The day will come when the evening news will begin, “The last survivor of the attack on Pearl Harbor has passed away.” It will then fall to the next generations to remember and honor those men and women’s sacrifices and re-tell their stories to our children and grandchildren.

I have a short story told to me by my Dad that I will pass onto you. He was a young Navy Seabee, and his ship stopped at Pearl Harbor to load supplies. By late in the war, when his ship arrived, much of the destruction Pearl Harbor sustained in the attack had been repaired. He saw the Arizona resting just below the surface in the harbor’s waters. Nearby, another large ship was secured to the dock, and it was evident much of her upper decks had been damaged. He had seen damaged ships before, but he remembered this one, because it had a large jagged hole torn through her mid-section. He remarked that the hole was so large, he could see daylight and men working on the far side.
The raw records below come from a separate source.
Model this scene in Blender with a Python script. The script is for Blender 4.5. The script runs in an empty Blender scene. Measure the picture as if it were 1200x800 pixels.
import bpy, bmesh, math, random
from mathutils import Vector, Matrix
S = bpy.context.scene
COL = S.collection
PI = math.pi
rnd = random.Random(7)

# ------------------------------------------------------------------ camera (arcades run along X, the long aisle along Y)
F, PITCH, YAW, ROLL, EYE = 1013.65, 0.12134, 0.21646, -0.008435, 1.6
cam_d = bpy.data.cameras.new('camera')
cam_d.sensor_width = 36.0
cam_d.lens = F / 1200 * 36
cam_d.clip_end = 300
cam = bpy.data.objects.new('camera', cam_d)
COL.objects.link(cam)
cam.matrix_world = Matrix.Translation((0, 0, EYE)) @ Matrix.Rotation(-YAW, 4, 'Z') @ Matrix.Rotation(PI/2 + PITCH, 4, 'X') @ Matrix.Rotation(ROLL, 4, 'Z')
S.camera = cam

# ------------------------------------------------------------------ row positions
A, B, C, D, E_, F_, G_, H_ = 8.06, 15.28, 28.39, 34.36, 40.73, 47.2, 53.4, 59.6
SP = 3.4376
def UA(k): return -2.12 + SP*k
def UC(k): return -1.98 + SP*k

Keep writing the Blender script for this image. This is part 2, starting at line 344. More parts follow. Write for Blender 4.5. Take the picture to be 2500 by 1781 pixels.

My Dad was part of the Greatest Generation, and this year on Pearl Harbor Day, he is no longer with us. On this December 7, I will remember that unnamed damaged ship tied at the dock he described to me. I will wonder how dad must have felt as his ship passed the Arizona, knowing lost sailors were still inside her. Dad rarely spoke of the war, but he told me of a few images and recollections in his last years. I think he wanted me to understand a boy went to war and the experience was part of his life. When he came home, it was time to move on and place those memories deep within. But, there came a time when he wanted to preserve a few of his memories for the next generation. It is only a small bit of history, and now I have passed it on, so you too may remember. With those memories, I honor all those who served and died at Pearl Harbor and all the wars that followed, as I proudly look Through the Lens.